start DATA EXCERPT

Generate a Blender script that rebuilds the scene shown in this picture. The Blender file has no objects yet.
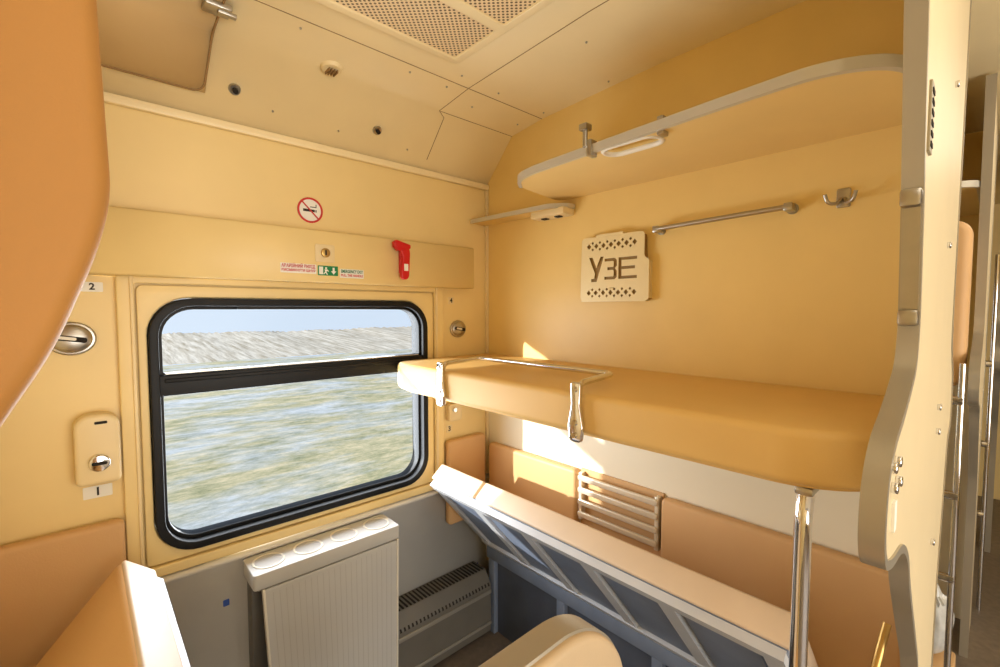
import bpy, bmesh, math, random
from mathutils import Vector, Matrix

# ------------------------------------------------------------------ helpers
COL = bpy.context.scene.collection

def lin(c):
    out = []
    for v in c:
        v = v / 255.0
        out.append(v / 12.92 if v <= 0.04045 else ((v + 0.055) / 1.055) ** 2.4)
    return tuple(out) + (1.0,)

def mat(name, rgb, rough=0.5, metal=0.0, var=0.04, nscale=6.0, bump=0.0, bscale=200.0, coat=0.0, spec=0.5):
    m = bpy.data.materials.new(name)
    m.use_nodes = True
    nt = m.node_tree
    b = nt.nodes["Principled BSDF"]
    c = lin(rgb)
    tc = nt.nodes.new("ShaderNodeTexCoord")
    nz = nt.nodes.new("ShaderNodeTexNoise")
    nz.inputs["Scale"].default_value = nscale
    nz.inputs["Detail"].default_value = 4
    nt.links.new(tc.outputs["Object"], nz.inputs["Vector"])
    r = nt.nodes.new("ShaderNodeValToRGB")
    r.color_ramp.elements[0].position = 0.3
    r.color_ramp.elements[1].position = 0.7
    r.color_ramp.elements[0].color = tuple(max(0, v * (1 - var)) for v in c[:3]) + (1,)
    r.color_ramp.elements[1].color = tuple(min(1, v * (1 + var)) for v in c[:3]) + (1,)
    nt.links.new(nz.outputs["Fac"], r.inputs["Fac"])
    nt.links.new(r.outputs["Color"], b.inputs["Base Color"])
    b.inputs["Roughness"].default_value = rough
    b.inputs["Metallic"].default_value = metal
    b.inputs["Specular IOR Level"].default_value = spec
    if coat:
        b.inputs["Coat Weight"].default_value = coat
        b.inputs["Coat Roughness"].default_value = 0.25
    if bump:
        n2 = nt.nodes.new("ShaderNodeTexNoise")
        n2.inputs["Scale"].default_value = bscale
        n2.inputs["Detail"].default_value = 3
        nt.links.new(tc.outputs["Object"], n2.inputs["Vector"])
        bp = nt.nodes.new("ShaderNodeBump")
        bp.inputs["Strength"].default_value = bump
        bp.inputs["Distance"].default_value = 0.002
        nt.links.new(n2.outputs["Fac"], bp.inputs["Height"])
        nt.links.new(bp.outputs["Normal"], b.inputs["Normal"])
    return m

def finish(ob, m, smooth=True):
    me = ob.data
    me.materials.clear()
    if m:
        me.materials.append(m)
    if smooth:
        for p in me.polygons:
            p.use_smooth = True
        try:
            me.set_sharp_from_angle(angle=math.radians(38))
        except Exception:
            pass
    return ob

def newobj(name, bm, m, smooth=True):
    bmesh.ops.recalc_face_normals(bm, faces=bm.faces)
    me = bpy.data.meshes.new(name)
    bm.to_mesh(me)
    bm.free()
    ob = bpy.data.objects.new(name, me)
    COL.objects.link(ob)
    return finish(ob, m, smooth)

def box(name, a, b, m, bevel=0.0, seg=2):
    bm = bmesh.new()
    bmesh.ops.create_cube(bm, size=1)
    a = Vector(a); b = Vector(b)
    for v in bm.verts:
        v.co = Vector(((a.x + b.x) / 2 + v.co.x * (b.x - a.x), (a.y + b.y) / 2 + v.co.y * (b.y - a.y), (a.z + b.z) / 2 + v.co.z * (b.z - a.z)))
    if bevel:
        bmesh.ops.bevel(bm, geom=bm.edges[:], offset=bevel, segments=seg, profile=0.5, affect='EDGES')
    return newobj(name, bm, m, bool(bevel))

def rrect(x0, y0, x1, y1, r, n=8, rb=None):
    rb = r if rb is None else rb
    pts = []
    for cx, cy, a0, q in ((x1 - r, y1 - r, 0, r), (x0 + r, y1 - r, 90, r), (x0 + rb, y0 + rb, 180, rb), (x1 - rb, y0 + rb, 270, rb)):
        for i in range(n + 1):
            a = math.radians(a0 + 90 * i / n)
            pts.append((cx + q * math.cos(a), cy + q * math.sin(a)))
    return pts

def circ(cx, cy, r, n=28, ry=None):
    ry = ry or r
    return [(cx + r * math.cos(2 * math.pi * i / n), cy + ry * math.sin(2 * math.pi * i / n)) for i in range(n)]

def fillet(pts, r, n=6, closed=True):
    P = [Vector(p) for p in pts]
    out = []
    N = len(P)
    for i in range(N):
        if not closed and (i == 0 or i == N - 1):
            out.append(P[i]); continue
        a, b, c = P[i - 1], P[i], P[(i + 1) % N]
        d1 = (a - b); d2 = (c - b)
        rr = min(r, d1.length * 0.49, d2.length * 0.49)
        p1 = b + d1.normalized() * rr
        p2 = b + d2.normalized() * rr
        for k in range(n + 1):
            t = k / n
            out.append(p1 * (1 - t) ** 2 + b * 2 * t * (1 - t) + p2 * t * t)
    return [tuple(p) for p in out]

MAPS = {
    'XZ': lambda u, v, w: (u, w, v),
    'YZ': lambda u, v, w: (w, u, v),
    'RW': lambda u, v, w: (w, -u, v),
    'XY': lambda u, v, w: (u, v, w),
}

def curve_mesh(cu):
    tmp = bpy.data.objects.new("tmp", cu)
    COL.objects.link(tmp)
    bpy.context.view_layer.update()
    dg = bpy.context.evaluated_depsgraph_get()
    me = bpy.data.meshes.new_from_object(tmp.evaluated_get(dg))
    bpy.data.objects.remove(tmp)
    bm = bmesh.new(); bm.from_mesh(me)
    bpy.data.meshes.remove(me)
    return bm

def prism(name, loops, plane, lo, hi, m, bevel=0.0, bres=2, smooth=True):
    if not isinstance(loops[0][0], (tuple, list, Vector)):
        loops = [loops]
    cu = bpy.data.curves.new(name, 'CURVE')
    cu.dimensions = '2D'
    cu.fill_mode = 'BOTH'
    for lp in loops:
        sp = cu.splines.new('POLY')
        sp.points.add(len(lp) - 1)
        for i, p in enumerate(lp):
            sp.points[i].co = (p[0], p[1], 0, 1)
        sp.use_cyclic_u = True
    half = abs(hi - lo) / 2
    cu.extrude = max(0.0, half - bevel)
    if bevel:
        cu.bevel_depth = bevel
        cu.bevel_resolution = bres
        cu.offset = -bevel
    bm = curve_mesh(cu)
    f = MAPS[plane]
    mid = (lo + hi) / 2
    for v in bm.verts:
        v.co = Vector(f(v.co.x, v.co.y, v.co.z + mid))
    bmesh.ops.remove_doubles(bm, verts=bm.verts, dist=0.00005)
    return newobj(name, bm, m, smooth)

def textobj(name, body, size, plane, u, v, w, m, align='CENTER', depth=0.0004, bold=0.0):
    cu = bpy.data.curves.new(name, 'FONT')
    cu.body = body
    cu.size = size
    cu.align_x = align
    cu.align_y = 'CENTER'
    cu.extrude = depth
    cu.offset = bold
    bm = curve_mesh(cu)
    f = MAPS[plane]
    for vv in bm.verts:
        vv.co = Vector(f(vv.co.x + u, vv.co.y + v, vv.co.z + w))
    return newobj(name, bm, m, False)

def tube(name, pts, r, m, cyclic=False, res=4):
    cu = bpy.data.curves.new(name, 'CURVE')
    cu.dimensions = '3D'
    cu.bevel_depth = r
    cu.bevel_resolution = res
    cu.use_fill_caps = True
    sp = cu.splines.new('POLY')
    sp.points.add(len(pts) - 1)
    for i, p in enumerate(pts):
        sp.points[i].co = tuple(p) + (1,)
    sp.use_cyclic_u = cyclic
    return newobj(name, curve_mesh(cu), m, True)

def sweep(name, path, prof, up, m, closed=False):
    P = [Vector(p) for p in path]
    up = Vector(up)
    N = len(P)
    bm = bmesh.new()
    rings = []
    for i in range(N):
        if closed:
            T = (P[(i + 1) % N] - P[i - 1])
        else:
            T = P[min(i + 1, N - 1)] - P[max(i - 1, 0)]
        T.normalize()
        S = T.cross(up).normalized()
        rings.append([bm.verts.new(P[i] + S * a + up * b) for a, b in prof])
    K = len(prof)
    for i in range(N if closed else N - 1):
        A = rings[i]; B = rings[(i + 1) % N]
        for k in range(K):
            bm.faces.new((A[k], A[(k + 1) % K], B[(k + 1) % K], B[k]))
    if not closed:
        bm.faces.new(rings[0]); bm.faces.new(rings[-1])
    return newobj(name, bm, m, True)

def join(name, obs, m=None):
    bm = bmesh.new()
    for o in obs:
        bm.from_mesh(o.data)
    mm = m or obs[0].data.materials[0]
    for o in obs:
        bpy.data.objects.remove(o)
    me = bpy.data.meshes.new(name)
    bm.to_mesh(me); bm.free()
    ob = bpy.data.objects.new(name, me)
    COL.objects.link(ob)
    return finish(ob, mm, True)

def thing(name, label, cat, base, parts, group=None):
    e = bpy.data.objects.new(name, None)
    e.empty_display_size = 0.05
    e.location = base
    COL.objects.link(e)
    e["label"] = label; e["category"] = cat
    if group:
        e["group"] = group
    for o in parts:
        o.data.transform(Matrix.Translation(-Vector(base)))
        o.parent = e
    return e

def single(ob, label, cat, group=None):
    ob["label"] = label; ob["category"] = cat
    if group:
        ob["group"] = group
    return ob

def struct(ob):
    ob["kind"] = "structure"
    return ob

# ------------------------------------------------------------------ materials
def wall_bounce_tint(name, up, low):  # upper half painted yellower for light bounced off the orange berths
    m = mat(name, up, 0.42, var=0.02, bump=0.05, bscale=120)
    nt = m.node_tree
    b = nt.nodes["Principled BSDF"]
    ramp = [n for n in nt.nodes if n.type == 'VALTORGB'][0]
    tc = [n for n in nt.nodes if n.type == 'TEX_COORD'][0]
    sep = nt.nodes.new("ShaderNodeSeparateXYZ")
    nt.links.new(tc.outputs["Object"], sep.inputs[0])
    mr = nt.nodes.new("ShaderNodeMapRange")
    mr.inputs["From Min"].default_value = 1.38
    mr.inputs["From Max"].default_value = 1.40
    nt.links.new(sep.outputs["Z"], mr.inputs["Value"])
    mx = nt.nodes.new("ShaderNodeMix"); mx.data_type = 'RGBA'
    mx.inputs["A"].default_value = lin(low)
    nt.links.new(mr.outputs["Result"], mx.inputs["Factor"])
    nt.links.new(ramp.outputs["Color"], mx.inputs["B"])
    nt.links.new(mx.outputs["Result"], b.inputs["Base Color"])
    return m

WALL = (241, 215, 152)
M_wall = mat("cream yellow wall laminate", WALL, 0.42, var=0.02, bump=0.05, bscale=120)
M_wallR = wall_bounce_tint("wall laminate with bounce tint", (242, 211, 138), (238, 229, 206))
M_low = mat("grey cream lower wall panel", (232, 228, 218), 0.5, var=0.03, bump=0.05, bscale=120)
M_ceil = mat("cream ceiling plastic", (248, 229, 182), 0.4, var=0.02)
M_ceils = mat("cream luggage shelf laminate", (234, 202, 132), 0.4, var=0.02)
M_hatch = mat("tan hatch plastic", (226, 196, 144), 0.45, var=0.03)
M_seam = mat("panel seam shadow gap", (150, 118, 74), 0.8)
M_vinyl = mat("yellow tan leatherette", (228, 187, 114), 0.5, var=0.04, nscale=3, bump=0.2, bscale=260, spec=0.35)
M_vinyl3 = mat("muted orange tan leatherette", (184, 132, 70), 0.6, var=0.04, nscale=3, bump=0.2, bscale=260, spec=0.25)
M_vinyl2 = mat("peach tan leatherette", (214, 172, 122), 0.5, var=0.04, nscale=3, bump=0.2, bscale=260, spec=0.35)
M_pale = mat("pale cream and lit edge leatherette", (218, 196, 172), 0.5, var=0.04, bump=0.2, bscale=260)
M_bunkpale = mat("cream leatherette side band", (224, 200, 170), 0.5, var=0.04, bump=0.2, bscale=260)
M_seatb = mat("beige leatherette seat back", (200, 176, 142), 0.5, var=0.04, bump=0.2, bscale=260)
M_panel = mat("pale cream partition laminate", (224, 206, 168), 0.42, var=0.02)
M_trim = mat("satin grey edge profile", (200, 194, 180), 0.35, 0.3, var=0.03)
M_trimd = mat("grey beige metal edge profile", (172, 164, 148), 0.32, 0.45, var=0.03)
M_white = mat("off white plastic", (238, 232, 218), 0.35, var=0.02)
M_slat = mat("pale satin metal slat", (226, 218, 200), 0.3, 0.4, var=0.02)
M_table = mat("grey white plastic table", (206, 205, 202), 0.4, var=0.02)
M_tabled = mat("grey table groove", (190, 188, 184), 0.5, var=0.02)
M_cream = mat("cream plastic fitting", (236, 214, 166), 0.4, var=0.02)
M_chrome = mat("polished chrome", (225, 225, 228), 0.09, 1.0, var=0.02)
M_steel = mat("brushed steel", (182, 178, 170), 0.32, 1.0, var=0.06, nscale=20)
M_frame = mat("painted light grey steel frame", (204, 207, 212), 0.45, 0.2, var=0.06)
M_framed = mat("blue grey steel sheet", (128, 140, 162), 0.45, 0.25, var=0.12, nscale=7)
M_framek = mat("blue grey bin sheet painted in shade", (84, 92, 108), 0.5, 0.2, var=0.12, nscale=7)  # steel sheet colour darkened to paint the shade beneath the lid
M_black = mat("black window rubber", (16, 17, 20), 0.5, var=0.1, spec=0.3)
M_dark = mat("dark recess", (30, 26, 22), 0.8)
M_heat = mat("dark grey heater enamel", (120, 116, 108), 0.45, 0.3, var=0.08)
M_heatl = mat("grey heater slat", (156, 151, 140), 0.4, 0.3, var=0.05)
M_red = mat("red plastic", (205, 20, 28), 0.3, var=0.03)
M_redink = mat("red print", (200, 40, 35), 0.5)
M_green = mat("emergency sign green", (0, 130, 75), 0.5)
M_greenink = mat("green print", (20, 120, 70), 0.5)
M_paper = mat("white sticker", (244, 243, 236), 0.5, var=0.01)
M_ink = mat("black print", (25, 22, 20), 0.6)
M_blue = mat("blue sticker", (60, 90, 170), 0.5)
M_floor = mat("brown grey vinyl flooring", (118, 106, 94), 0.5, var=0.15, nscale=30)
M_gold = mat("brass yellow metal", (190, 155, 92), 0.3, 0.8)
M_plaque = mat("grey beige plaque", (150, 138, 112), 0.4, 0.2)
M_bag = mat("translucent grey plastic film", (196, 196, 192), 0.2, var=0.15, nscale=25)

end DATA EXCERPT

## WORK REQUIRED
Using the material above, state how many lines include the string "scene". Answer with a single number.

## OUTPUT BELOW
2